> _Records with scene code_
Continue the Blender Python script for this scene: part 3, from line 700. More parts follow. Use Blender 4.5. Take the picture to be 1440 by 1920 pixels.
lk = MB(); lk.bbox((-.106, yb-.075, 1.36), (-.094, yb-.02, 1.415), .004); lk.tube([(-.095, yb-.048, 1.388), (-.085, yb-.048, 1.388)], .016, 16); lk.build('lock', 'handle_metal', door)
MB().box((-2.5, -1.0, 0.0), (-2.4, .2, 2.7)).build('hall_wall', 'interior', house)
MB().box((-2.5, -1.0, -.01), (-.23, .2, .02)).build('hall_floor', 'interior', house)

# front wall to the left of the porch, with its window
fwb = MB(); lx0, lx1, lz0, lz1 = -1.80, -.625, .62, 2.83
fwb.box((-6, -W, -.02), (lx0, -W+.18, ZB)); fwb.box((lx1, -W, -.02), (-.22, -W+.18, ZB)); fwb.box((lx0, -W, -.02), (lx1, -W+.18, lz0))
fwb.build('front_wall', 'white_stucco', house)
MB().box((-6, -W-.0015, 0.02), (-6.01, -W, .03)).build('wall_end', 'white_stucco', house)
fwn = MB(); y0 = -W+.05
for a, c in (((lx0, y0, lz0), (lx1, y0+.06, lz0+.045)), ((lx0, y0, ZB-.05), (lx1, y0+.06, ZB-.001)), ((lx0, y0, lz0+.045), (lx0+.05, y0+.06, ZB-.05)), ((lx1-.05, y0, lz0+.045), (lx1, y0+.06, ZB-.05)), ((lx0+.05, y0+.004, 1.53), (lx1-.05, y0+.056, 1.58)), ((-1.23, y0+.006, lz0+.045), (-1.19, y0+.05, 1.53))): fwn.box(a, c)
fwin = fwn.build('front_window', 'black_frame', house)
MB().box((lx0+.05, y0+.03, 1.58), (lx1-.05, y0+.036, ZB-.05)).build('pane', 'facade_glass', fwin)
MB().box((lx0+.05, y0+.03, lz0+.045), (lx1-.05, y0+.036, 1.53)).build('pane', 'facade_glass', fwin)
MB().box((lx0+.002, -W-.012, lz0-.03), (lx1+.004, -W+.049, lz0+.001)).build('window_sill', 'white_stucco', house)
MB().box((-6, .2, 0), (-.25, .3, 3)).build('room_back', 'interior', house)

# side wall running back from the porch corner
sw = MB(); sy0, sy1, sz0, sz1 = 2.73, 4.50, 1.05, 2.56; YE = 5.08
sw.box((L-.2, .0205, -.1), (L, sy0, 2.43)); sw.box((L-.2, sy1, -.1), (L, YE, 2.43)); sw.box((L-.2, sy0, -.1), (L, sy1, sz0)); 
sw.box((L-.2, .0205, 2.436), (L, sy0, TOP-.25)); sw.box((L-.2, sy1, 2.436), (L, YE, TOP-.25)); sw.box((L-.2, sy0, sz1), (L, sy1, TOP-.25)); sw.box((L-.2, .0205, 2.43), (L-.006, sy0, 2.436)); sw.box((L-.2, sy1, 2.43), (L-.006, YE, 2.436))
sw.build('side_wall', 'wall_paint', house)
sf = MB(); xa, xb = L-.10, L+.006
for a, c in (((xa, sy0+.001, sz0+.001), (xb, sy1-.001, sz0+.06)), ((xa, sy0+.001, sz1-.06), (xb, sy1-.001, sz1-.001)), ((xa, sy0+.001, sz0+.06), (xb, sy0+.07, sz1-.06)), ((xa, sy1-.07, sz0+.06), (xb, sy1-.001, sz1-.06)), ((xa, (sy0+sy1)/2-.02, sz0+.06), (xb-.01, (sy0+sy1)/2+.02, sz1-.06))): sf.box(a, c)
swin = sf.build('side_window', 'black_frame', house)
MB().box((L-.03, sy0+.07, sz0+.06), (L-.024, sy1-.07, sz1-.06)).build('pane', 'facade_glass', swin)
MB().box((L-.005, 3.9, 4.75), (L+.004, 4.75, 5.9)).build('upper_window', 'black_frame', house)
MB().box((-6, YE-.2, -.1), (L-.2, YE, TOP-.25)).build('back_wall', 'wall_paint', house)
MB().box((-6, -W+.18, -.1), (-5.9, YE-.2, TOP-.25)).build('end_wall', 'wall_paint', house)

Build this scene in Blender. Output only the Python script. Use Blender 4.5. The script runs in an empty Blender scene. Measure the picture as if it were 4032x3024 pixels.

> _Challenge_
Please write out exactly the lines from the start of the data through the line that contains "(-.23, .2, .02)).build('hall_floor', 'interior', house)", both ends included, and nothing else.

> _Written answer_
Continue the Blender Python script for this scene: part 3, from line 700. More parts follow. Use Blender 4.5. Take the picture to be 1440 by 1920 pixels.
lk = MB(); lk.bbox((-.106, yb-.075, 1.36), (-.094, yb-.02, 1.415), .004); lk.tube([(-.095, yb-.048, 1.388), (-.085, yb-.048, 1.388)], .016, 16); lk.build('lock', 'handle_metal', door)
MB().box((-2.5, -1.0, 0.0), (-2.4, .2, 2.7)).build('hall_wall', 'interior', house)
MB().box((-2.5, -1.0, -.01), (-.23, .2, .02)).build('hall_floor', 'interior', house)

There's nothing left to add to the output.